Ne demekti “Yok artık!”
İçimden bir sürü şeyler geçti. Orada donakalmıştım. Bütün cesaretimi toplayıp “Nasıl yok?” diye sordum. Bana “Ne yapacaksın?” dedi. Ben de arkadaşım. Ona bir kitap getirmiştim” dedim. Bu sefer “Ne kitabı?” demez mi?
Mantıklı bir cevap alamamanın verdiği telaş ile ziyaret sebebimi açıkladım. Vakit sabahın sekiz sularıydı ve belki Çatalpınarlılar için sokağa çıkmak erken bir vakitti.
Sonunda soru sorduğum kişi bana “O iş yerini kapattı. Zaten nüfusu ne kadar çarşının. Baktı olmuyor bırakıp gitti” dedi.  Önce kötü bir şey olmadığı için ferahladım.

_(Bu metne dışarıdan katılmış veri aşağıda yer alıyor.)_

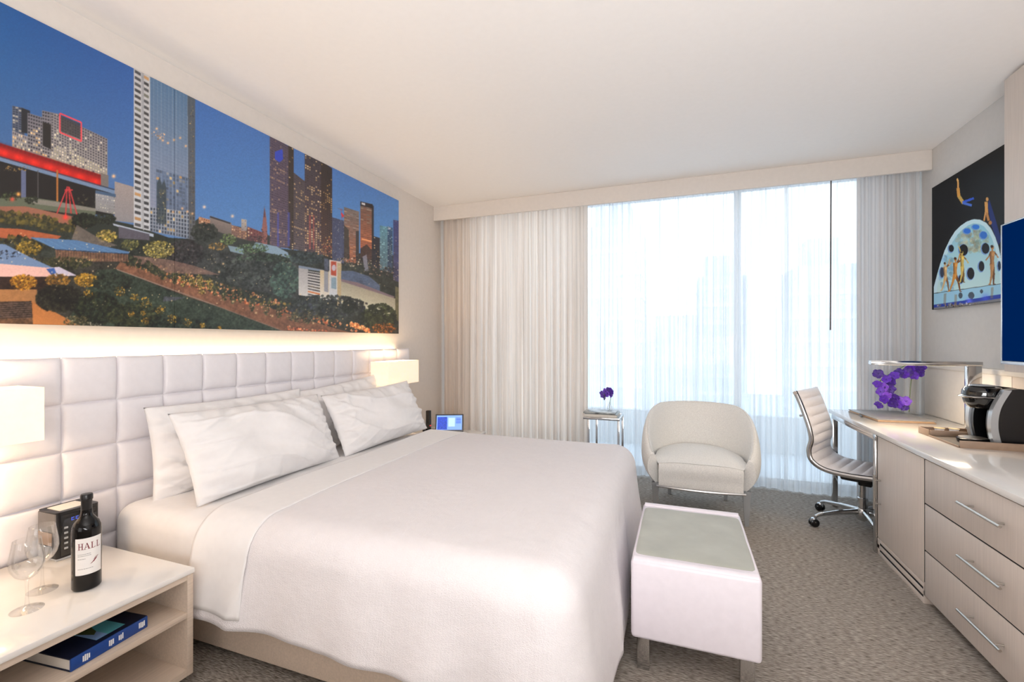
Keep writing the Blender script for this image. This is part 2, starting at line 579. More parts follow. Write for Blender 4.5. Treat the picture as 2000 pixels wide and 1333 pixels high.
# ------------------------------------------------------------------ painter for flat prints
class Canvas:
    def __init__(self, u0, v0, u1, v1, s):
        self.u0, self.v0, self.s = u0, v0, s
        self.w, self.h = int((u1 - u0) * s), int((v1 - v0) * s)
        self.a = np.zeros((self.h, self.w, 3), np.float32)
        ys, xs = np.mgrid[0:self.h, 0:self.w]
        self.U = (xs + .5) / s + u0
        self.V = (ys + .5) / s + v0
        self.rng = np.random.RandomState(11)
    def win(self, ua, va, ub, vb):
        x0 = max(0, int((ua - self.u0) * self.s) - 1)
        x1 = min(self.w, int((ub - self.u0) * self.s) + 2)
        y0 = max(0, int((va - self.v0) * self.s) - 1)
        y1 = min(self.h, int((vb - self.v0) * self.s) + 2)
        if x1 <= x0 or y1 <= y0:
            return None
        return slice(y0, y1), slice(x0, x1)
    def poly(self, pts, col, al=1.0, col2=None):
        us = [p[0] for p in pts]
        vs = [p[1] for p in pts]
        q = self.win(min(us), min(vs), max(us), max(vs))
        if q is None: return
        U, V = self.U[q], self.V[q]
        ins = np.zeros(U.shape, bool)
        n = len(pts)
        for i in range(n):
            (xa, ya), (xb, yb) = pts[i], pts[(i + 1) % n]
            if ya == yb: continue
            ins ^= ((ya > V) != (yb > V)) & (U < (xb - xa) * (V - ya) / (yb - ya) + xa)
        c = np.array(col, np.float32)
        if col2 is not None:
            t = ((V - min(vs)) / (max(vs) - min(vs)))[..., None]
            c = c * (1 - t) + np.array(col2, np.float32) * t
            c = c[ins]
        self.a[q][ins] = self.a[q][ins] * (1 - al) + c * al
    def ell(self, u, v, ru, rv, col, al=1.0, rot=0.0):
        r = max(ru, rv)
        q = self.win(u - r, v - r, u + r, v + r)
        if q is None: return
        dx, dy = self.U[q] - u, self.V[q] - v
        c, s = math.cos(rot), math.sin(rot)
        m = ((dx * c + dy * s) / ru) ** 2 + ((-dx * s + dy * c) / rv) ** 2 < 1
        self.a[q][m] = self.a[q][m] * (1 - al) + np.array(col, np.float32) * al
    def line(self, p, q, w, col, al=1.0):
        dx, dy = q[0] - p[0], q[1] - p[1]
        l = math.hypot(dx, dy) or 1
        nx, ny = -dy / l * w / 2, dx / l * w / 2
        self.poly([(p[0] + nx, p[1] + ny), (q[0] + nx, q[1] + ny), (q[0] - nx, q[1] - ny), (p[0] - nx, p[1] - ny)], col, al)
    def glow(self, u, v, r, col, k=1.0):
        q = self.win(u - 3 * r, v - 3 * r, u + 3 * r, v + 3 * r)
        if q is None: return
        d = ((self.U[q] - u) ** 2 + (self.V[q] - v) ** 2) / (r * r)
        g = np.clip(np.exp(-d) * k, 0, 1)[..., None]
        self.a[q] = self.a[q] * (1 - g) + np.array(col, np.float32) * g
    def dabs(self, u, v, ru, rv, n, size, cols, al=.8):
        r = self.rng
        if size > 2 and al > .5:
            n, size = int(n * 1.9), size * .66
        for _ in range(n):
            a, d = r.uniform(0, 6.283), math.sqrt(r.uniform(0, 1))
            c = np.array(cols[r.randint(len(cols))], np.float32) * r.uniform(.55, 1.2)
            s = size * r.uniform(.5, 1.3)
            self.ell(u + ru * d * math.cos(a), v + rv * d * math.sin(a), s, s * r.uniform(.5, 1), c, al, r.uniform(0, 3))
    def band(self, pts, w, n, size, cols, al=.8):
        """dabs strewn along a polyline"""
        r = self.rng
        for _ in range(n):
            i = r.randint(len(pts) - 1)
            t = r.uniform()
            u = pts[i][0] * (1 - t) + pts[i + 1][0] * t
            v = pts[i][1] * (1 - t) + pts[i + 1][1] * t + r.uniform(-w, w)
            c = np.array(cols[r.randint(len(cols))], np.float32) * r.uniform(.8, 1.2)
            s = size * r.uniform(.5, 1.3)
            self.ell(u, v, s, s * r.uniform(.5, 1), c, al, r.uniform(0, 3))
    def facade(self, ua, ub, ta, tb, ba, bb, base, base2, nx, ny, fx, fy, cols, prob, dark, vert=0):
        """upright building face with a grid of windows; ta..bb are the heights of its four corners"""
        q = self.win(ua, min(ta, tb), ub, max(ba, bb))
        if q is None: return
        U, V = self.U[q], self.V[q]
        s = (U - ua) / (ub - ua)
        top = ta + (tb - ta) * s
        bot = ba + (bb - ba) * s
        t = (V - top) / (bot - top)
        ins = (s >= 0) & (s < 1) & (t >= 0) & (t < 1)
        c = np.array(base, np.float32) * (1 - t[..., None]) + np.array(base2, np.float32) * t[..., None]
        if nx:
            i = np.clip((s * nx).astype(int), 0, nx - 1)
            j = np.clip((t * ny).astype(int), 0, ny - 1)
            fs, ft = s * nx - i, t * ny - j
            w = (fs > (1 - fx) / 2) & (fs < (1 + fx) / 2) & (ft > (1 - fy) / 2) & (ft < (1 + fy) / 2)
            lit = self.rng.uniform(size=(ny, nx)) < (prob if np.isscalar(prob) else np.array([prob(k / ny) for k in range(ny)])[:, None])
            idx = self.rng.randint(len(cols), size=(ny, nx))
            pal = np.array(cols, np.float32)[idx] * self.rng.uniform(.7, 1.1, size=(ny, nx, 1))
            dk = np.array(dark, np.float32) * self.rng.uniform(.8, 1.2, size=(ny, nx, 1))
            pal = np.where(lit[..., None], pal, dk)
            c = np.where(w[..., None], pal[j, i], c)
        self.a[q][ins] = c[ins]
    def linear(self):
        c = np.clip(self.a / 255.0, 0, 1)
        return np.where(c <= .04045, c / 12.92, ((c + .055) / 1.055) ** 2.4)

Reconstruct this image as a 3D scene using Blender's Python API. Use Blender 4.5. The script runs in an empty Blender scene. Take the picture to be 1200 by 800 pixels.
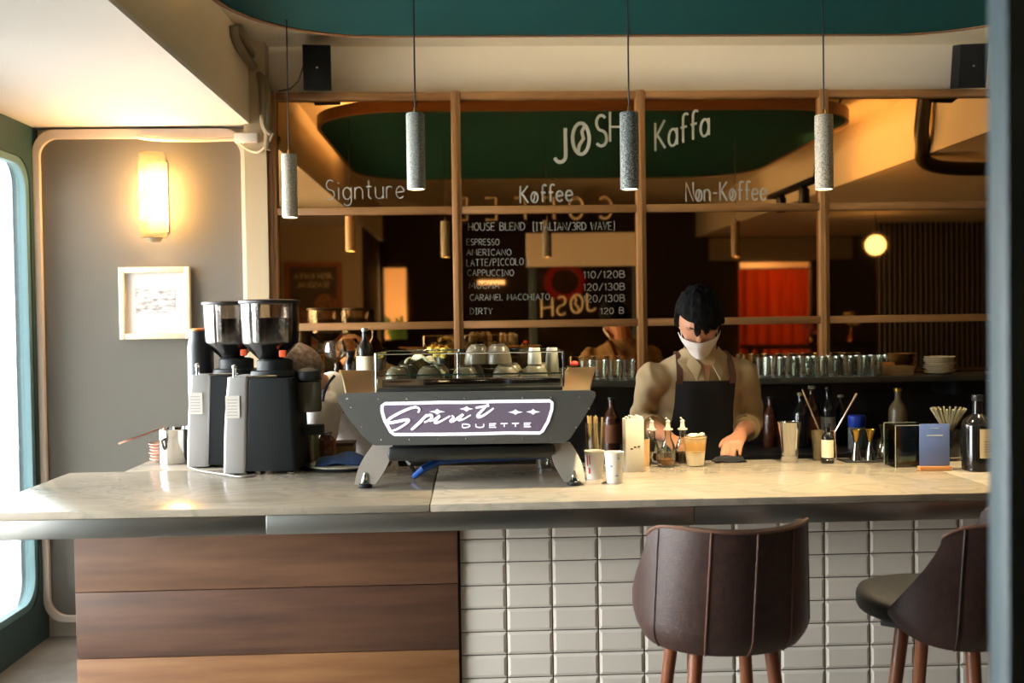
import bpy, bmesh, math, random
from mathutils import Vector, Matrix, noise
random.seed(7)
scene = bpy.context.scene
COL = scene.collection
PI = math.pi

# ------------------------------------------------------------------ camera
EYE = 1.6
YAW, PITCH, ROLL = 2.22, 1.32, 0.80
cam = bpy.data.cameras.new('camera')
cam.sensor_width = 36.0
cam.lens = 36.0
cam.clip_start = 0.05
cam.dof.use_dof = True
cam.dof.focus_distance = 3.6
cam.dof.aperture_fstop = 2.8
camo = bpy.data.objects.new('camera', cam)
COL.objects.link(camo)
CAMR = (Matrix.Rotation(math.radians(-YAW), 3, 'Z') @ Matrix.Rotation(math.radians(90 - PITCH), 3, 'X')
        @ Matrix.Rotation(math.radians(-ROLL), 3, 'Z'))
camo.matrix_world = Matrix.Translation((0, 0, EYE)) @ CAMR.to_4x4()
scene.camera = camo

def W(px, py, Y):
    """a point of the room seen at (px, py), at the distance Y into the room"""
    d = CAMR @ Vector(((px - 600) / 1200.0, (400 - py) / 1200.0, -1.0))
    t = Y / d.y
    return Vector((t * d.x, Y, EYE + t * d.z))

def on_counter(px, py, z=1.05):
    d = CAMR @ Vector(((px - 600) / 1200.0, (400 - py) / 1200.0, -1.0))
    t = (z - EYE) / d.z
    return Vector((t * d.x, t * d.y, z))

# ------------------------------------------------------------------ world, exposure
vs = scene.view_settings
vs.view_transform = 'Standard'; vs.look = 'None'; vs.gamma = 1.0; vs.use_curve_mapping = False
vs.exposure = 0.18
world = bpy.data.worlds.new('world'); scene.world = world
world.use_nodes = True
bg = world.node_tree.nodes['Background']
bg.inputs[0].default_value = (0.955, 0.975, 1.0, 1)
bg.inputs[1].default_value = 26
scene.cycles.max_bounces = 10
scene.cycles.transparent_max_bounces = 24
scene.cycles.caustics_reflective = False
scene.cycles.caustics_refractive = False
scene.cycles.sample_clamp_indirect = 6.0
scene.cycles.use_denoising = True

def light(name, kind, loc, energy, color, parent=None, rot=None, **kw):
    l = bpy.data.lights.new(name, kind)
    l.energy = energy; l.color = color
    for k, v in kw.items(): setattr(l, k, v)
    o = bpy.data.objects.new(name, l); COL.objects.link(o)
    o.location = loc
    if rot: o.rotation_euler = rot
    if parent: o.parent = parent
    return o

# ------------------------------------------------------------------ materials
def C(r, g, b):
    f = lambda c: (c / 255 / 12.92) if c / 255 <= 0.04045 else ((c / 255 + 0.055) / 1.055) ** 2.4
    return (f(r), f(g), f(b), 1.0)

MATS = {}
def mat(name, col=(200, 200, 200), rough=0.6, metal=0.0, col2=None, scale=20.0, stretch=(1, 1, 1), bump=0.0, bscale=None,
        emit=None, estr=0.0, trans=0.0, spec=0.5, lo=0.35, hi=0.65, detail=4.0, coat=0.0, rot=None, sheen=0.0):
    if name in MATS: return MATS[name]
    m = bpy.data.materials.new(name); m.use_nodes = True
    nt = m.node_tree; b = nt.nodes['Principled BSDF']
    b.inputs['Base Color'].default_value = C(*col)
    b.inputs['Roughness'].default_value = rough
    b.inputs['Metallic'].default_value = metal
    b.inputs['Specular IOR Level'].default_value = spec
    b.inputs['Transmission Weight'].default_value = trans
    b.inputs['Coat Weight'].default_value = coat
    b.inputs['Sheen Weight'].default_value = sheen
    if emit:
        b.inputs['Emission Color'].default_value = C(*emit); b.inputs['Emission Strength'].default_value = estr
    if col2 or bump:
        tc = nt.nodes.new('ShaderNodeTexCoord'); mp = nt.nodes.new('ShaderNodeMapping')
        mp.inputs['Scale'].default_value = stretch
        if rot: mp.inputs['Rotation'].default_value = rot
        nt.links.new(tc.outputs['Object'], mp.inputs['Vector'])
        n = nt.nodes.new('ShaderNodeTexNoise'); n.inputs['Scale'].default_value = scale; n.inputs['Detail'].default_value = detail
        nt.links.new(mp.outputs[0], n.inputs['Vector'])
        if col2:
            r = nt.nodes.new('ShaderNodeValToRGB')
            r.color_ramp.elements[0].color = C(*col); r.color_ramp.elements[1].color = C(*col2)
            r.color_ramp.elements[0].position = lo; r.color_ramp.elements[1].position = hi
            nt.links.new(n.outputs['Fac'], r.inputs['Fac']); nt.links.new(r.outputs['Color'], b.inputs['Base Color'])
        if bump:
            n2 = n
            if bscale:
                n2 = nt.nodes.new('ShaderNodeTexNoise'); n2.inputs['Scale'].default_value = bscale
                n2.inputs['Detail'].default_value = 3; nt.links.new(mp.outputs[0], n2.inputs['Vector'])
            bp = nt.nodes.new('ShaderNodeBump'); bp.inputs['Strength'].default_value = bump; bp.inputs['Distance'].default_value = 0.01
            nt.links.new(n2.outputs['Fac'], bp.inputs['Height']); nt.links.new(bp.outputs['Normal'], b.inputs['Normal'])
    MATS[name] = m
    return m

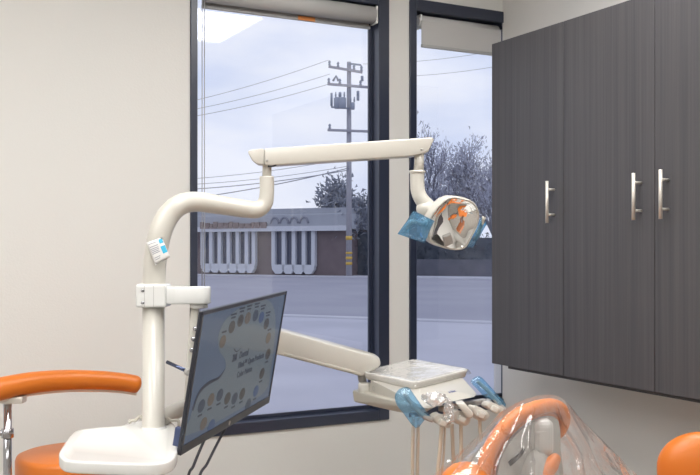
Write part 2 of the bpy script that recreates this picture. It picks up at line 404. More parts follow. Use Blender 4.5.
b = NB(); tube(b, catmull([P(417.3, 171, DL), P(417.2, 182, DL), P(418.5, 193, DL), P(423.5, 202, DL), P(430, 209, DL+.005), P(437, 215, DL+.01)], 6), [7.2*DL/F]*3+[7.6*DL/F, 8.5*DL/F, 9*DL/F], 22)
ellipsoid(b, P(425.5, 208.5, DL), .026, .026, .026, RGT, FWD, UP)
lathe(b, [(7.9*DL/F, -.004), (8.2*DL/F, 0), (7.9*DL/F, .004)], P(417.3, 172, DL), UP, 22); obj('drop_elbow', b, M['cream'], t)
# lamp head: shallow dish whose mirror looks up and to the right
LN = (-FWD*.90 + RGT*.36 - UP*.44).normalized()
LC = P(452, 221, DL-.02)
lx = (RGT - LN*RGT.dot(LN)).normalized(); ly = LN.cross(lx)
rim_px = [(432, 213.5), (440, 203.5), (449, 197.2), (460, 197.6), (470, 200.5), (476.5, 206), (479, 215), (477, 226), (471, 238), (465, 247.5), (456, 250), (444, 248), (433, 243.5), (428.5, 237), (429, 224)]
rim = catmull([PP(x, y, LC, LN) for x, y in rim_px], 4, True)
cen = sum(rim, V((0, 0, 0)))/len(rim)
def ring_shell(bm, specs, close_last=True, back=1):
    n = len(rim); rings = []
    for s, off in specs: rings.append([bm.verts.new(cen+(p-cen)*s+LN*off-(ly*.30+lx*.12)*max(0, -off-.004)*back) for p in rim])
    for i in range(len(specs)-1):
        for k in range(n):
            f = bm.faces.new((rings[i][k], rings[i][(k+1) % n], rings[i+1][(k+1) % n], rings[i+1][k])); f.smooth = True
    if close_last: bm.faces.new(rings[-1])
b = NB(); ring_shell(b, [(.93, 0), (.965, .004), (1.0, .002), (1.02, -.006), (1.015, -.024), (.95, -.042), (.72, -.06), (.35, -.07)])
bmesh.ops.recalc_face_normals(b, faces=b.faces[:]); head = obj('lamp_head', b, M['cream'], t)
b = NB(); ring_shell(b, [(.955, .0005), (.8, -.011), (.6, -.0205), (.4, -.027), (.2, -.0305), (.05, -.0315)], True, 0); obj('reflector', b, M['mirror'], head, 'concave mirror reflector')
b = NB(); bc = PP(447, 239, LC, LN)
obox(b, bc+LN*.004-ly*.0, (lx*.85+ly*.25), LN, (ly-lx*.25), (.026, .012, .034), .003); obj('bulb_shield', b, M['shell'], head, 'grey bulb shield across the mirror')
b = NB(); tube(b, catmull([PP(431, 222, LC, LN)-LN*.02, PP(424, 225, LC, LN)-LN*.005, PP(411, 222, LC, LN), PP(403, 232, LC, LN)], 5), .007, 12); obj('handle', b, M['creamd'], head)
b = NB(); tube(b, catmull([PP(476, 240, LC, LN)-LN*.01, PP(478, 234, LC, LN), PP(484, 217, LC, LN)], 5), .0055, 12); obj('handle', b, M['creamd'], head)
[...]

Sonra da bir hüzün bastı içimi. Kendimi yapayalnız hissetim. Tanıdığım birkaç kişinin olduğu ilçede artık kimsem kalmamış gibiydim.
Hani “Bir fincan kahvenin kırk yıl hatırı var” derler ya; Bekir Güney Bey'in verdiği çayların en az bir asır hatırı olmalı. Ekmeğini helalinden çay satarak kazanmaya çalışan Bekir Güney'de şartlar karşısında fazla direnememiş olmalı ki başka arayışlar içine girmiş.
Bekir Güney Bey benim için bir işletmeciden öte bir kültür insanı, bulunduğu yere hizmet etmeyi seven bir Anadolu insanı ve daha doğrusu gönül sahibi adam gibi adamdı.  
Yolu açık olsun. Bir gün görüşürsek belki çayları başkası getirir ama sohbetimize kaldığımız yerden devam ederiz inşallah.